(DIRECTIONS) Copy each line that contains the word "from".

** start **

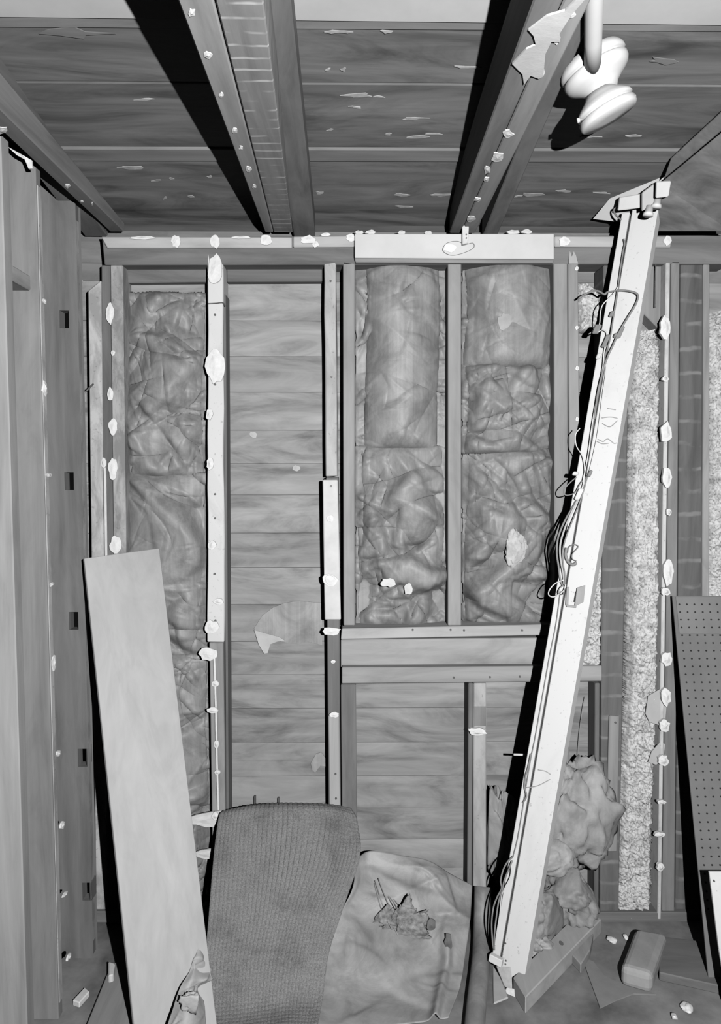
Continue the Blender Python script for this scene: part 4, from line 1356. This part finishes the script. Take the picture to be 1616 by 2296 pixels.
fixblock('end_block', [(1388, 442), (1437, 434), (1437, 466), (1384, 472)], 0.055, -0.03, FIX_S)
fixblock('end_block', [(1438, 432), (1470, 408), (1470, 452), (1438, 474)], 0.085, -0.03, plain(0.52, 0.5, 0.06, 12, 0.35, 0.05))
fixblock('lamp_holder', [(1470, 407), (1504, 405), (1498, 441), (1469, 444)], 0.12, 0.02, FIX_S)
for (x, y) in [(1472, 455), (1454, 473)]:
    cc = onfix(x, y, 0.075)
    lathe('lamp_pin', [(-0.014, 0.0125), (0.006, 0.0125), (0.008, 0.0155), (0.016, 0.0155)], cc, -axis, FIX_S, fx, 20)
tube('bent_lug', [onfix(1388, 462, 0.006), onfix(1376, 470, 0.01), onfix(1380, 482, 0.01), onfix(1392, 493, 0.008)], 0.003, plain(0.2, 0.5), fx)
# bracket halfway, scribbles and foot
br = plain(0.33, 0.45, 0.1, 20, 0.5, 0.05)
hexa('bracket', [onfix(x, y, 0.012) for x, y in [(1293, 1318), (1312, 1312), (1308, 1350), (1288, 1360)]] + [onfix(x, y, 0.001) for x, y in [(1293, 1318), (1312, 1312), (1308, 1350), (1288, 1360)]], br, fx, 0.001)
hexa('bracket', [onfix(x, y, 0.012) for x, y in [(1270, 1316), (1276, 1316), (1274, 1356), (1268, 1356)]] + [onfix(x, y, 0.001) for x, y in [(1270, 1316), (1276, 1316), (1274, 1356), (1268, 1356)]], br, fx, 0.001)
hexa('bracket', [onfix(x, y, 0.012) for x, y in [(1268, 1355), (1292, 1358), (1292, 1363), (1270, 1361)]] + [onfix(x, y, 0.001) for x, y in [(1268, 1355), (1292, 1358), (1292, 1363), (1270, 1361)]], br, fx, 0.001)
hexa('bracket', [onfix(x, y, 0.008) for x, y in [(1290, 1326), (1294, 1326), (1291, 1350), (1286, 1350)]] + [onfix(x, y, 0.001) for x, y in [(1290, 1326), (1294, 1326), (1291, 1350), (1286, 1350)]], plain(0.05, 0.6), fx, 0.001)
MARK = plain(0.38, 0.9, 0.2)
for ptl in ([(1349, 937), (1368, 935), (1384, 938)], [(1350, 950), (1367, 957), (1384, 943)], [(1362, 916), (1380, 919)], [(1340, 985), (1352, 990), (1362, 984), (1376, 994), (1382, 993)], [(1338, 990), (1350, 995), (1364, 994)], [(1206, 1726), (1222, 1729), (1234, 1736)], [(1180, 1766), (1205, 1762), (1233, 1748)]):
    tube('scribble', [onfix(x, y, 0.0015) for x, y in ptl], 0.0014, MARK, fx, seg=5)
obox('foot_clip', onfix(1112, 2152, 0.01), (fw2, nf2, axis), (0.022, 0.01, 0.012), FIX_S, fx, 0.002)
hexa('foot_plate', [onfix(x, y, 0.004) for x, y in [(1112, 2166), (1145, 2168), (1150, 2220), (1132, 2216)]] + [onfix(x, y, -0.02) for x, y in [(1112, 2166), (1145, 2168), (1150, 2220), (1132, 2216)]], plain(0.45, 0.6, 0.25, 25), fx, 0.002)
hexa('foot_socket', [onfix(x, y, 0.03) for x, y in [(1135, 2214), (1162, 2219), (1158, 2242), (1128, 2236)]] + [onfix(x, y, 0.004) for x, y in [(1135, 2214), (1162, 2219), (1158, 2242), (1128, 2236)]], PLASTER, fx, 0.002)
for (x, y) in [(1134, 2154), (1133, 2162), (1128, 2124), (1133, 2115)]:
    cc = onfix(x, y, 0.001)
    poly_sheet('rivet', [cc + fw2 * math.cos(a) * 0.003 + axis * math.sin(a) * 0.003 for a in np.linspace(0, 5.5, 8)], 0.001, nf2, NAIL, fx)
tag(slab('card_wedge', [(1104, 2160), (1122, 2190), (1140, 2236), (1106, 2250)], 0.008, 0.001, plain(0.4, 0.7, 0.1)), 'pale wedge-shaped scrap under the foot of the light fixture', 'cardboard')

# wires on the fixture
WG = plain(0.22, 0.6, 0.2, 40, 0.3, 0.0)
WL = plain(0.62, 0.6, 0.1, 40, 0.3, 0.0)


def wire(pts, label, mat=WG, r=0.0026, lift=0.006, cat='wire', name='wire'):
    return tag(tube(name, [onfix(x, y, lift) for x, y in pts], r, mat, None, seg=6, n=len(pts) * 8), label, cat)


wire([(1296, 670), (1315, 658), (1338, 652), (1355, 660), (1362, 655), (1392, 651), (1420, 655), (1430, 664), (1424, 684), (1408, 710), (1393, 735), (1383, 754), (1374, 774), (1362, 800), (1352, 830), (1340, 880), (1332, 940)], 'thick dark wire looping across the face of the fixture near its top', r=0.0033, lift=0.016)
wire([(1398, 536), (1400, 548), (1397, 560), (1391, 600), (1384, 650), (1378, 690), (1372, 730), (1366, 765), (1356, 800), (1350, 840), (1338, 900), (1328, 960), (1320, 1010)], 'dark wire running down the slot of the fixture from its head', lift=0.010)
wire([(1386, 643), (1372, 662), (1352, 682), (1346, 700), (1344, 725), (1338, 745), (1350, 740), (1360, 750), (1354, 790), (1350, 830), (1336, 900), (1326, 960), (1318, 1020), (1306, 1080)], 'light wire bowing out left of the fixture below its top loop', WL, 0.002, 0.014)
wire([(1356, 800), (1358, 830), (1350, 890), (1345, 930), (1338, 980), (1325, 1040), (1316, 1075)], 'thin light wire lying over the middle of the fixture', WL, 0.0016, 0.008)
wire([(1300, 960), (1290, 975), (1292, 1000), (1305, 1022), (1310, 1050), (1308, 1080), (1300, 1110)], 'pale wire bulging left of the fixture above its connectors', WL, 0.0018, 0.012)
wire([(1292, 1070), (1278, 1082), (1264, 1098), (1268, 1110), (1288, 1105), (1300, 1085), (1306, 1078)], 'dark wire loop standing out left of the fixture at mid height', WG, 0.002, 0.014)
wire([(1318, 1060), (1306, 1090), (1295, 1115), (1285, 1135), (1270, 1160), (1258, 1185), (1250, 1210), (1248, 1240), (1252, 1270), (1256, 1300), (1262, 1315)], 'outermost wire of the bundle hanging left of the fixture', WG, 0.0034, 0.004)
wire([(1312, 1075), (1302, 1105), (1290, 1130), (1276, 1160), (1264, 1190), (1256, 1220), (1256, 1250), (1262, 1285), (1264, 1310)], 'pale middle wire of the bundle hanging left of the fixture', plain(0.42, 0.6), 0.0034, 0.009)
wire([(1316, 1070), (1308, 1100), (1298, 1130), (1284, 1165), (1272, 1195), (1262, 1230), (1262, 1260), (1266, 1290), (1266, 1312)], 'innermost wire of the bundle hanging left of the fixture', WG, 0.0026, 0.013)
wire([(1272, 1240), (1276, 1226), (1288, 1221), (1296, 1226), (1286, 1238), (1282, 1246), (1284, 1254), (1292, 1258)], 'small curled wire on the fixture above the bracket', WG, 0.0018, 0.01)
wire([(1270, 1228), (1268, 1245), (1274, 1260), (1284, 1266), (1292, 1262)], 'stubby dark wire hooked under the curl on the fixture', WG, 0.0055, 0.006)
wire([(1264, 1300), (1245, 1308), (1232, 1322), (1230, 1334), (1242, 1338), (1262, 1326), (1268, 1310)], 'white wire loop left of the bracket on the fixture', WL, 0.0022, 0.014)
wire([(1262, 1312), (1254, 1320), (1252, 1330), (1262, 1332), (1266, 1320)], 'small dark wire coil beside the bracket on the fixture', WG, 0.0018, 0.018)
wire([(1256, 1325), (1246, 1400), (1232, 1470), (1216, 1560), (1200, 1650), (1190, 1700), (1178, 1770), (1172, 1810), (1160, 1880), (1150, 1920)], 'thin dark wire running down the lower slot of the fixture', WG, 0.0018, 0.002)
wire([(1190, 1690), (1184, 1720), (1178, 1740), (1176, 1765), (1180, 1785), (1172, 1800)], 'kinked dark wire low on the fixture slot', WG, 0.003, 0.006)
wire([(1150, 1920), (1138, 1932), (1128, 1950), (1122, 1975), (1124, 1992), (1114, 2012), (1106, 2035), (1102, 2070), (1104, 2110), (1107, 2130)], 'outer dark wire of the bundle at the foot of the fixture', WG, 0.0028, 0.008)
wire([(1148, 1930), (1140, 1950), (1130, 1975), (1126, 1995), (1118, 2020), (1112, 2060), (1108, 2100), (1108, 2130)], 'middle dark wire of the bundle at the foot of the fixture', WG, 0.0028, 0.012)
wire([(1146, 1940), (1144, 1965), (1132, 1990), (1124, 2010), (1120, 2050), (1112, 2100), (1110, 2120)], 'pale wire of the bundle at the foot of the fixture', WL, 0.0018, 0.016)
# connectors on the wires
for (x, y, a, b, m_, lab) in [(1371, 704, 0.006, 0.010, WG, 'small dark connector beside the slot near the top of the fixture'), (1338, 738, 0.010, 0.016, WG, 'dark plug hanging left of the fixture near its top'), (1358, 765, 0.007, 0.022, WG, 'long dark splice on the wires below the plug'),
                              (1391, 745, 0.006, 0.020, WG, 'dark splice on the thick looping wire'), (1381, 752, 0.007, 0.008, WG, 'small dark tab beside the splice on the looping wire'), (1342, 798, 0.007, 0.010, WL, 'pale wire nut left of the wires above mid height'),
                              (1322, 1062, 0.005, 0.012, WG, 'dark ribbed connector on the fixture at mid height'), (1290, 1062, 0.009, 0.007, WL, 'pale wire nut sticking out left at mid height'), (1298, 1108, 0.008, 0.020, PLASTER, 'white wire nut hanging on the mid-height wires')]:
    tag(obox('wire_connector', onfix(x, y, 0.013), (fw2, nf2, (axis + fw2 * 0.25).normalized()), (a, 0.005, b), m_, None, 0.003), lab, 'connector')
tag(obox('wire_nail', PY(1164, 1692, 2.36), (Vector((1, 0, -0.04)).normalized(), Vector((0, 1, 0)), Vector((0.04, 0, 1)).normalized()), (0.02, 0.003, 0.003), plain(0.6, 0.5), None, 0.001), 'pale peg sticking out left of the lower fixture', 'peg')

# ------------------------------------------------------------------ pendant lamp at the top right
LAMP = plain(0.55, 0.45, 0.03, 10, 0.4, 0.02)
YP = 1.74
lp = empty('pendant_lamp', PY(1331, 0, YP), 'white pendant lamp with two flared turned rings at the top right', 'lamp')
st0, st1 = PY(1337, -330, 1.22), PY(1328, 165, YP - 0.03)
tube('stem', [st0, (st0 + st1) / 2, st1], 0.019, LAMP, lp, seg=20, n=6)
c1, c2 = PY(1331, 152, YP), PY(1359, 248, YP)
ax = Vector((0.43, 0.02, -0.9)).normalized()
K = 1.16
lathe('canopy', [(K * a, K * b) for a, b in [(-0.028, 0.046), (-0.022, 0.060), (-0.012, 0.066), (-0.004, 0.067), (-0.001, 0.063), (0.001, 0.060), (0.003, 0.063), (0.006, 0.0665), (0.014, 0.066), (0.022, 0.062), (0.028, 0.055), (0.036, 0.043), (0.044, 0.033), (0.055, 0.026)]], c1, ax, LAMP, lp, 48)
lathe('neck', [(K * a, K * b) for a, b in [(0.0, 0.032), (0.02, 0.027), (0.04, 0.025), (0.062, 0.026), (0.082, 0.032)]], c1 + ax * 0.012, (c2 - c1), LAMP, lp, 36)
fit = lathe('fitter_ring', [(K * a, K * b) for a, b in [(-0.040, 0.028), (-0.030, 0.036), (-0.022, 0.047), (-0.014, 0.055), (-0.008, 0.0575), (-0.005, 0.053), (-0.003, 0.051), (-0.001, 0.053), (0.001, 0.058), (0.012, 0.058), (0.016, 0.055), (0.018, 0.02)]], c2, ax, LAMP, lp, 48)
for (x, y) in [(1299, 269), (1418, 218)]:
    p = PY(x, y, (c2.y))
    lathe('thumb_screw', [(-0.02, 0.002), (0.0, 0.0025), (0.001, 0.0055), (0.006, 0.0055)], p, (p - c2), LAMP, fit, 12)
tube('chain_link', [PY(1352, 105, YP), PY(1355, 80, YP), PY(1360, 78, YP), PY(1365, 100, YP)], 0.0012, WG, lp, seg=5)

** end **

(COMPLETED TASK)
Continue the Blender Python script for this scene: part 4, from line 1356. This part finishes the script. Take the picture to be 1616 by 2296 pixels.
wire([(1398, 536), (1400, 548), (1397, 560), (1391, 600), (1384, 650), (1378, 690), (1372, 730), (1366, 765), (1356, 800), (1350, 840), (1338, 900), (1328, 960), (1320, 1010)], 'dark wire running down the slot of the fixture from its head', lift=0.010)